Tameside MBC's district auditor this week criticised the council's failure to prevent a company it set up to run 12 old people's homes running up losses worth more than £2 million in the past two years. Auditor Paul Griffiths said his public interest report was prompted by the council's decision to provide an extra £523,000 this year to the company, Tameside Enterprises Ltd, to help offset the losses. The company was set up in 1985 primarily to build housing and restructured in 1990 to exploit government social security payments which are only available to private residential homes. The report questioned the appointment of representatives of the local Labour party as directors of TEL in a public interest report published on Monday.

'The directors seem to have given little consideration to the financial and managerial skills required. While I have found no evidence to suggest that council members acted other than in a proper manner, I am surprised they did not foresee the impact such actions would have on the public's perception of the scheme'.

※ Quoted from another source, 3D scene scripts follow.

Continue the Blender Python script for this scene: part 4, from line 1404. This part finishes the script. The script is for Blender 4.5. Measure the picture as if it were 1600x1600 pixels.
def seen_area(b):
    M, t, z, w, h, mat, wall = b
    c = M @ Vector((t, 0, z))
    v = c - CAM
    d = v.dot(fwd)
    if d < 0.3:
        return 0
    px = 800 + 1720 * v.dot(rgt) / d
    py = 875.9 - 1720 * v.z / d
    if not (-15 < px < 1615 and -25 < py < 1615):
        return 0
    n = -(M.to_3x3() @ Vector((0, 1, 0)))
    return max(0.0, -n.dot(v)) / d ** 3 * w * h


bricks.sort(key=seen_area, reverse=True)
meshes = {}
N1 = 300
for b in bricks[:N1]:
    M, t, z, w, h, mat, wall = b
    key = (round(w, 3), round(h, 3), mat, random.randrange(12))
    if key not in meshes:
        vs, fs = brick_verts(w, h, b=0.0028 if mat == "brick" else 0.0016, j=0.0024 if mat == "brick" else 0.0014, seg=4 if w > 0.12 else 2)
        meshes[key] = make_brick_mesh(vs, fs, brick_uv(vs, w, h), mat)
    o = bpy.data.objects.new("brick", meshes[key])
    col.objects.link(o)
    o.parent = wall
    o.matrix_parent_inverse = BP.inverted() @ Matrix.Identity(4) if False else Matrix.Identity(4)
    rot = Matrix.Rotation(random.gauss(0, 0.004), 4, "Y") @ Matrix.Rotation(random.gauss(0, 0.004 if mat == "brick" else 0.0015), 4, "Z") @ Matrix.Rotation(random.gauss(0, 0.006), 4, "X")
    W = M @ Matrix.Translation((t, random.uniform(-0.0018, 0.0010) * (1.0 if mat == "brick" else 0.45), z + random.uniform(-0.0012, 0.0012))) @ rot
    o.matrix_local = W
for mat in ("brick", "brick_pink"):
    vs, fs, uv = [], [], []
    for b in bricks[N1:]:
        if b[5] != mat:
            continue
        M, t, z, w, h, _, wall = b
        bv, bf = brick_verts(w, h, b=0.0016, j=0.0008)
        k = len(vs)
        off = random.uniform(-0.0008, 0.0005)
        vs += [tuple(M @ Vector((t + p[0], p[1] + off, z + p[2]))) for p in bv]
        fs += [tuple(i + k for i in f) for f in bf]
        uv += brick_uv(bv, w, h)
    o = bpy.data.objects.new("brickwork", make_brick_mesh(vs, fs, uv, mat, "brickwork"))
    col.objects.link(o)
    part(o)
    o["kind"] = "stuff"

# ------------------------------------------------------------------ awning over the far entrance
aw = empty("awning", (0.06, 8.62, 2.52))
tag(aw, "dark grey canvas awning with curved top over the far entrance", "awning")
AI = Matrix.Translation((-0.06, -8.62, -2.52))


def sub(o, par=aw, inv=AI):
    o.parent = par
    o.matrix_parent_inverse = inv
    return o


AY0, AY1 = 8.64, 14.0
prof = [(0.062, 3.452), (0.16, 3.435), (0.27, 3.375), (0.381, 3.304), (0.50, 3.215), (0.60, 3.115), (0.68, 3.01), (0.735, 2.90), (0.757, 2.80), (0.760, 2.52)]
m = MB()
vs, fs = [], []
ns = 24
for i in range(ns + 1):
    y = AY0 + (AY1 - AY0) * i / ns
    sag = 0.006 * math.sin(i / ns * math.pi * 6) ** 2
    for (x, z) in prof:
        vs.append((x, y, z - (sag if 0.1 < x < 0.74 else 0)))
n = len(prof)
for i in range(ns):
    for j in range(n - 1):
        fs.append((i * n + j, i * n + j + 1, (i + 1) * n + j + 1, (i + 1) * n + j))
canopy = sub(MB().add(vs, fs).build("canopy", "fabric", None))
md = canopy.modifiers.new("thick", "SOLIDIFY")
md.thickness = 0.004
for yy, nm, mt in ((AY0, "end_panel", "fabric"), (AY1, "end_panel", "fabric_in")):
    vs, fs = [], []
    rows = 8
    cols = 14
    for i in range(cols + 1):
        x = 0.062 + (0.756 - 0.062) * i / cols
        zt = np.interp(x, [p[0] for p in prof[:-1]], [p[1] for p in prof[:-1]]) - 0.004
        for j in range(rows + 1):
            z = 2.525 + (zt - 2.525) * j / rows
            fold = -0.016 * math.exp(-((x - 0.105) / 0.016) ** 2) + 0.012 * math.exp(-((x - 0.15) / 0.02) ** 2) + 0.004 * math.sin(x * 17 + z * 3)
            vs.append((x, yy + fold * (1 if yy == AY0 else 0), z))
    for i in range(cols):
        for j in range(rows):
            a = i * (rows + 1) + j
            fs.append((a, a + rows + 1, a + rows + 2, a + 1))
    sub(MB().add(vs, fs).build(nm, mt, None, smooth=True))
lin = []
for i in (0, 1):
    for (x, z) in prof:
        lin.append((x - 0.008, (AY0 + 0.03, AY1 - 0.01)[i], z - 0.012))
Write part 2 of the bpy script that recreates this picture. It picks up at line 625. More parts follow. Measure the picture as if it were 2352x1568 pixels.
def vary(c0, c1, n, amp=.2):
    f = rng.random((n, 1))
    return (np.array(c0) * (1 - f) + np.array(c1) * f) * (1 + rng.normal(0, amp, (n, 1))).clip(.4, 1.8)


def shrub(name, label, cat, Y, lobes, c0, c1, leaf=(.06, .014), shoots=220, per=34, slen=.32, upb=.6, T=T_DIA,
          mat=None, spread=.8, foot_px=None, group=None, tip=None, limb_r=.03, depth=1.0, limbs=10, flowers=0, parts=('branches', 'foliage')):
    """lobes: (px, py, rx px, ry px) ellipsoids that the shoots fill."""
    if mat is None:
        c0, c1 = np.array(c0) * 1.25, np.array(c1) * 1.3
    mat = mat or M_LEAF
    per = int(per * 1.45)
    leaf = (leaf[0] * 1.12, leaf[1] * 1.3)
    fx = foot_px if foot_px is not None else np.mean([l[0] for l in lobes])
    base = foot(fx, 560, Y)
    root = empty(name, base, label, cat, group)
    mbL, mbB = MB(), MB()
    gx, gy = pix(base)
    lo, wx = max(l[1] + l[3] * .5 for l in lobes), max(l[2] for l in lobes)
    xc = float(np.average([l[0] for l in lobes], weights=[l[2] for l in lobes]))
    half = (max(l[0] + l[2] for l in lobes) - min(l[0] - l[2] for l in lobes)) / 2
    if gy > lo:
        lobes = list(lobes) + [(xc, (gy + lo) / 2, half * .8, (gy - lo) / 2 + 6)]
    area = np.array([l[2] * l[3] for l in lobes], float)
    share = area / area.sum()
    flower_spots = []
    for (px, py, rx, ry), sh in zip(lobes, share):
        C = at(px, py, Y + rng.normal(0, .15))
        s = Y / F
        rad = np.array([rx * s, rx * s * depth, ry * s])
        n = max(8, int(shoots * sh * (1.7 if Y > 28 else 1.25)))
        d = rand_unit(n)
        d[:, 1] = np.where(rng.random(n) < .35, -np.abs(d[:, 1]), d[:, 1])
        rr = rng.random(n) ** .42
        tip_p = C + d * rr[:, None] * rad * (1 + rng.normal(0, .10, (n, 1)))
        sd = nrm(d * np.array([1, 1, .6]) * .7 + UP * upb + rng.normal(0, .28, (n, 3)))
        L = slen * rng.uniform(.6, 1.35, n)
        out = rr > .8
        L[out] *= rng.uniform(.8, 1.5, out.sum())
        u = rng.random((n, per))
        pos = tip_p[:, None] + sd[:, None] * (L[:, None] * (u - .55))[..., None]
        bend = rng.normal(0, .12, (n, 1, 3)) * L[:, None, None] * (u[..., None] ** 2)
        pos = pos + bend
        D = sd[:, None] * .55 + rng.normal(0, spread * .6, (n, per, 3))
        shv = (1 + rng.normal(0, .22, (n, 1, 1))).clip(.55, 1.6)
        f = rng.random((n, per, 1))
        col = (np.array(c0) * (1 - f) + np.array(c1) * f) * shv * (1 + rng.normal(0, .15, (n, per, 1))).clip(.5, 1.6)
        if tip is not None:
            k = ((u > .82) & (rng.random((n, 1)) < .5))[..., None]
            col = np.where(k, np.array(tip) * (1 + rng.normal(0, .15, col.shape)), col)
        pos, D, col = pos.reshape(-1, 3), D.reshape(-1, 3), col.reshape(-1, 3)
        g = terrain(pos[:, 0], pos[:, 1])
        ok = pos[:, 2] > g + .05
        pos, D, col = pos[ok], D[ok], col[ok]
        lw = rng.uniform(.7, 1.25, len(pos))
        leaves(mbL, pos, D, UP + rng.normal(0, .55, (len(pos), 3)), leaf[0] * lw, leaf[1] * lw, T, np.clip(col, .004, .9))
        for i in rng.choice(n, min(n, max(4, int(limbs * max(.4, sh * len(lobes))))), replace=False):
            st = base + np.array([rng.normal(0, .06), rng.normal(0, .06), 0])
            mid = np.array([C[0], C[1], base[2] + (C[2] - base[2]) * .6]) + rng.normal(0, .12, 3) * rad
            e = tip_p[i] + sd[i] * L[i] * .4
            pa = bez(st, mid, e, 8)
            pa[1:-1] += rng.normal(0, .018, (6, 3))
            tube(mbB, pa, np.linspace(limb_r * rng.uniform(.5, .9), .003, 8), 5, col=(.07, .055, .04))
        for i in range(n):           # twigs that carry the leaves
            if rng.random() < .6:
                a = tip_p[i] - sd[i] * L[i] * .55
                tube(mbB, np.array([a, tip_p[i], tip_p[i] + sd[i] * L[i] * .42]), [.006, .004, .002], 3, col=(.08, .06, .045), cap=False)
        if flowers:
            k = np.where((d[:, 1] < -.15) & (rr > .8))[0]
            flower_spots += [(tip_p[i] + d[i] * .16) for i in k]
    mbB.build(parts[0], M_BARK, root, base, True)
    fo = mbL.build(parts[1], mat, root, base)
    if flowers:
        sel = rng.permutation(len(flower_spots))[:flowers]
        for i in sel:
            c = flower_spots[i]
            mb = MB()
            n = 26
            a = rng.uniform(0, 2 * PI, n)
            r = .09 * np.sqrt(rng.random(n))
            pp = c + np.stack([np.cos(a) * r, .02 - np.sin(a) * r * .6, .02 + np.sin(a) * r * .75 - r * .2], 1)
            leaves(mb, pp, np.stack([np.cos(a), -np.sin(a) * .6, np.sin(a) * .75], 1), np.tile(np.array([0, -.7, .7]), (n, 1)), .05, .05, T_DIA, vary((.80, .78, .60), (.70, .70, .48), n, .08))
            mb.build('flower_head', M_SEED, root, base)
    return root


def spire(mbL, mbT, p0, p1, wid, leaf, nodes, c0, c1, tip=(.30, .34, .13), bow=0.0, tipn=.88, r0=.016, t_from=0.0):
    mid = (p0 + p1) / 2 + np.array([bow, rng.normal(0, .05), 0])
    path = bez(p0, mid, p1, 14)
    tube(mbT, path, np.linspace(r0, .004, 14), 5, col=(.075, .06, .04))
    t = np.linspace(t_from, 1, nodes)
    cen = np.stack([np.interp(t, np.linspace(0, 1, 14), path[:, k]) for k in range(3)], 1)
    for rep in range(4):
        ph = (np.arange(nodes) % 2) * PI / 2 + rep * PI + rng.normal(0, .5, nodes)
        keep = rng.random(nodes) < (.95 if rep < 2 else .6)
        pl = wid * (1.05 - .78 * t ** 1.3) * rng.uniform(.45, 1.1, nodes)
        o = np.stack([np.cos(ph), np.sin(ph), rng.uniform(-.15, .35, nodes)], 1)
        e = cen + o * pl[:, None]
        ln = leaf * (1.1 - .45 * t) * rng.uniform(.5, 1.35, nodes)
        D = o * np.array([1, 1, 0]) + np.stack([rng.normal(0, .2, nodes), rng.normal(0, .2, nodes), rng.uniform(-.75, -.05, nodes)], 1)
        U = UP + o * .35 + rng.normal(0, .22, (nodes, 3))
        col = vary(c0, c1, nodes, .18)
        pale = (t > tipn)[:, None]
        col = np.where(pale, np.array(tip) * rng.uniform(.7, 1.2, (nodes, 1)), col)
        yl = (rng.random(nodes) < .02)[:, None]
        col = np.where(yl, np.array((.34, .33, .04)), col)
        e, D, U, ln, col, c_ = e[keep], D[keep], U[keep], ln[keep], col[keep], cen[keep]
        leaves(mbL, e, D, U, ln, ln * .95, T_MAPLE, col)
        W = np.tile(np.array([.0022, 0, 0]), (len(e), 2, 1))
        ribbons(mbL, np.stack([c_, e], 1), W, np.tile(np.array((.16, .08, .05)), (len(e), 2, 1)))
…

Senior council officers and members were also employed by the company which Mr Griffiths acknowledges provides a high standard of care for its residents. TEL made a profit of more than £81,000 in 1990-91 but these turned into losses of more than £1m in 1991-92 and 1992-93. Research by LGC shows that the company's refurbishment budget for the homes was £450,000 but it actually spent £900,000. A single contract for recarpeting was let without competitive tenders for £446,000 to 'an acquaintance of Mr Stonier', a source told LGC. Mr Griffiths recommends the council severs any links between council members and the company which give the impression that TEL is not independent of Tameside.